Not a new weapon, just VR without the glasses.
There are three main downsides to these glasses. First, and most severely, are the headaches that occasionally come when playing in D3D VR or OpenGL VR for extended periods of time. While the maximum refresh rate is 160 Hz (as long as your monitor can support it), some people still experience problems with extended game play due to the constant flicker and trickery of the brain. Secondly, the glasses do not turn off as long as they are plugged in. This means that as long as you do not want a pair of not so stylish glasses flickering on your desk, you actually have to go to the back of your computer and unplug the device.
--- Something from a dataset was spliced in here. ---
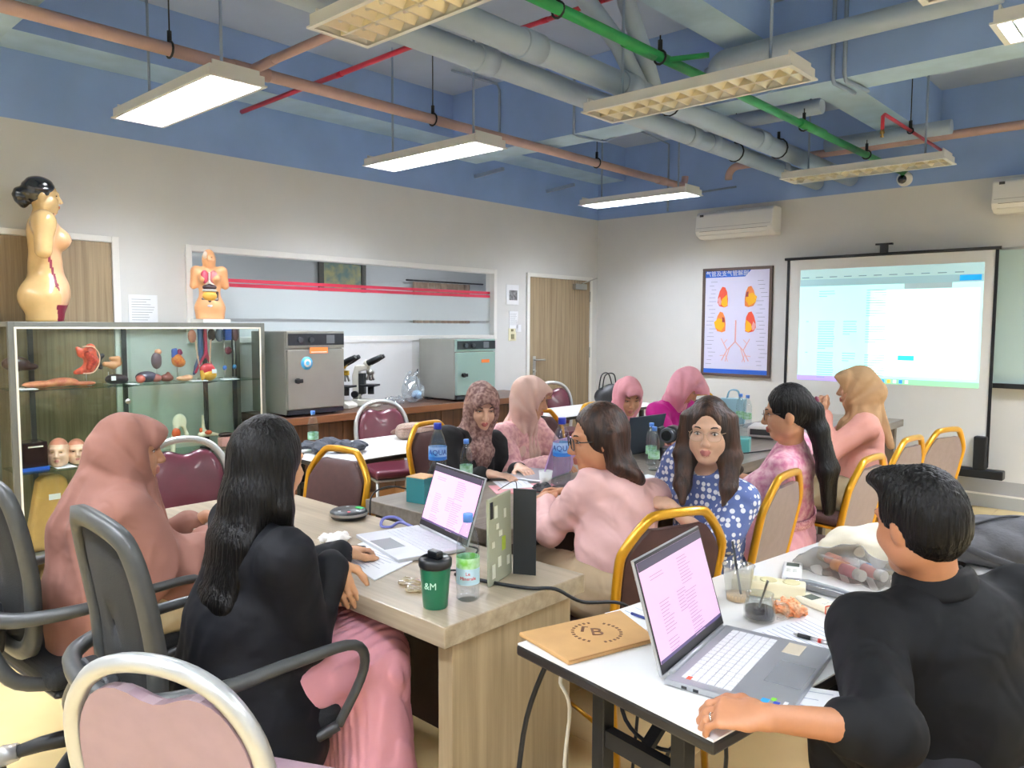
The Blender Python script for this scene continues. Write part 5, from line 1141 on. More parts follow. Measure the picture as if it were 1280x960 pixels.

Would an on/off switch be too much to ask? Finally is the gimmick factor. While the glasses are super cool for about the first week of play, they will not help you play better or last longer. The glasses are a fun thing to show visiting friends or to play with when you are bored, but there is no real advantage to using them (except for maybe game play in the dark, as this is when they look best). The VR effect looks best in D3D based games but also works in the newly developed OpenGL VR standard. For example, Unreal Tournament worked like a charm with the VR glasses, but Quake III Arena would not implement the OpenGL VR feature on our test machine. Expect this problem to be fixed later.